By Melinda Edwards
YOU can just see it in your mind like something out of a sitcom. One day, you’re happily walking along the footpath and suddenly you trip on an uneven slab of pavement or slip on some wet autumn leaves and fall flat on your face. Just at that moment, a big red bus comes along and sweeps a massive puddle of water all over you. Now your neatly ironed work top is wet and not you’re covered in the grime of London. You look up and who is there? A sweet but persistent street fundraiser who is going to ask what your name is and if you love animals, beginning what is going to be a long story about how your £5 donation every month for the rest of your life will help save them. This is London!
London’s streets can present a heap of unsuspected perils. Take the uneven footpaths as a prime example. I’m use to tripping and stumbling over them on my way to pretty much anywhere in the city (my need to throw away scuffed, damaged and worn out shoes on a regular basis must be evidence of this). What’s funny is I almost always look back at the culprit with a look of shock and awe – somehow I am in wonderment about what caused me to trip. The pavement seems to mock and laugh at me, ‘Ahaha, another victim succumbs to my uneven ways’. And it’s not just me. A good friend of mine has battle scars from the time she tripped over in her very own street. London’s footpaths 1- Jaime (and surely countless other Aussies) 0. Coming from a relatively smooth and even Brisbane, I was surprised at how much I had to concentrate on walking in London when I first arrived.
But that’s not the only thing we have to battle while walking around London. Every time it rains in the capital the hundreds of people walking the streets take out their umbrellas, each with the potential to poke your eye out. While you’re busy figuring out the best way to get past that lady with her massive golf umbrella, many more are secretly planning their attack on you. There is always that stubborn ‘are you going to tilt your umbrella so we can both pass’ moment.
But the chaos doesn’t end there! With autumn just past us, the beautiful golden leaves you’re seeing all over the ground, well they have the potential to be a deadly slipping hazard if you step on them with your heel in just the wrong way. There will be no more running to catch the bus while the leaves are on the ground. And this will become even worse if the snow decides to fall in London this winter, which will eventually turn to a lovely brown slosh on the footpaths making walking along a busy street pretty much a risk to your life.

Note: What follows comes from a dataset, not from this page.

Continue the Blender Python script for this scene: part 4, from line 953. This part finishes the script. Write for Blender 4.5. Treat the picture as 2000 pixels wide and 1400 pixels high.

And don’t forget about the pigeons! Ah, the pigeon – that menacing urban bird that just won’t get out of the way of you walking. Suddenly they realise you’re right on their tail and they fly up, almost hitting you in the head in an attempt to escape. For good measure the wind created by their frantically flapping wings throws a good amount of debris from the street into your eyes, making you temporarily blind (cue street fundraiser here). I’ve learnt to simply walk well out of the pigeon’s way, as I have with spit wads on the pavement. I give them a wide berth – I don’t want pigeon feathers or street dirt in my face as much as I don’t want somebody’s sticky saliva on the souls of my already damaged shoes.
Walking London’s streets can be tiring, but we wouldn’t all be in London if we didn’t love it here. The streets have their moments but hey, who hasn’t survived a bit of cement in the face or wet street muck all over your clothes. We live to tell the tale to other Aussies arriving in the UK so they know how life in London can be just so.